A fim de manter os seus proventos ao mais alto nível possível e de assegurarem a perpetuação desse modo de produção, a classe capitalista procura não só manter os salários directos ao nível mais baixo que conseguirem, mas também impedir a redistribuição das riquezas, pagando o mínimo possível de impostos, combatendo as políticas sociais, como sejam os serviços públicos de saúde, educação e habitação. Também interessa aos capitalistas impedir a organização colectiva dos trabalhadores e das trabalhadoras, nomeadamente combatendo os chamados direitos do trabalho: o direito de constituir sindicatos, o direito de greve, as negociações colectivas, etc.

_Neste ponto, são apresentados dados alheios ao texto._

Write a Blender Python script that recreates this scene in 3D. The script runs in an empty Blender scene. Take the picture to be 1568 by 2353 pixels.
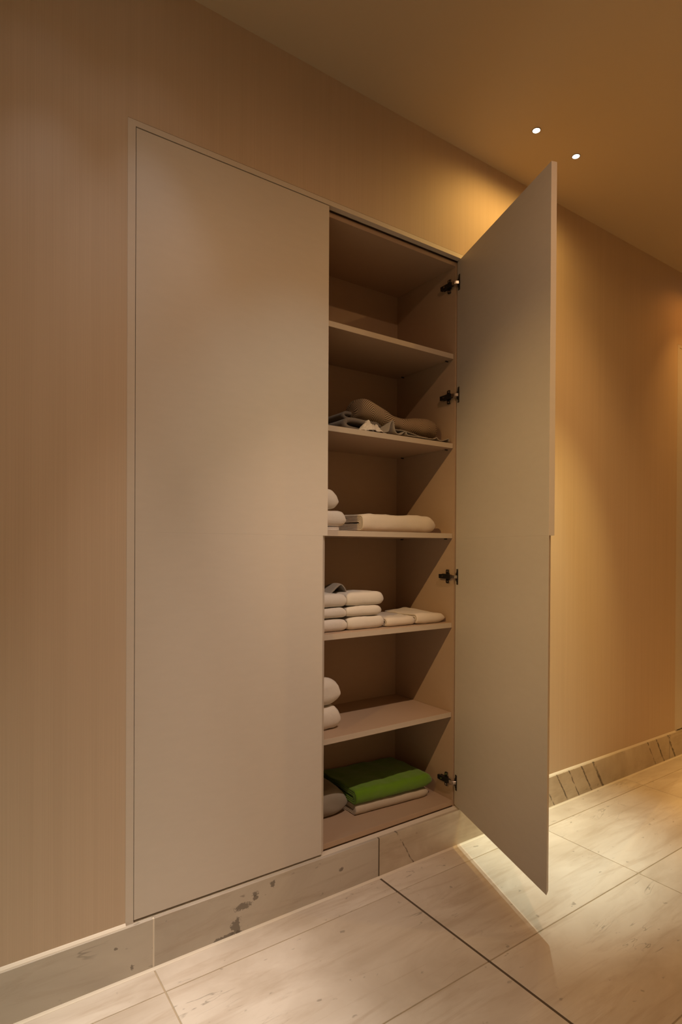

Inversamente, os trabalhadores têm todo o interesse em organizar-se, a fim de conquistar direitos sociais e contestar as desigualdades. Existe portanto uma luta de classes a nível internacional, cuja intensidade varia consoante o nível de organização colectiva dos trabalhadores, em cada lugar e em cada época, face às injustiças gritantes.
A nível mundial, 2.153 milionários possuíam em 2019 mais riquezas que 4,6 mil milhões de pessoas, ou seja, 60 % da população mundial. [11]
As desigualdades económicas entre diversos grupos da população podem ser medidas nomeadamente pelo património na posse de cada pessoa e pelos respectivos rendimentos (rendimentos do trabalho – salários, reformas, diversos tipos de subsídios sociais – e rendimentos do capital – lucros das empresas, dividendos recebidos pelos accionistas, etc.).
Os grupos mais pobres da população mundial possuem literalmente menos que nada: estão endividados e devem dinheiro aos seus credores – geralmente bancos –, ou seja, aos grupos mais ricos da população. Nos EUA, cerca de 12 % da população – ou seja mais de 38 milhões de pessoas – têm património negativo. [12] O nível de endividamento destass pessoas – devido nomeadamente aos empréstimos a estudantes e aos empréstimos para compra de casa – é tal que puxa para baixo o património acumulado por 50 % dos mais pobres, tornando-o negativo (-0,1 %). [13]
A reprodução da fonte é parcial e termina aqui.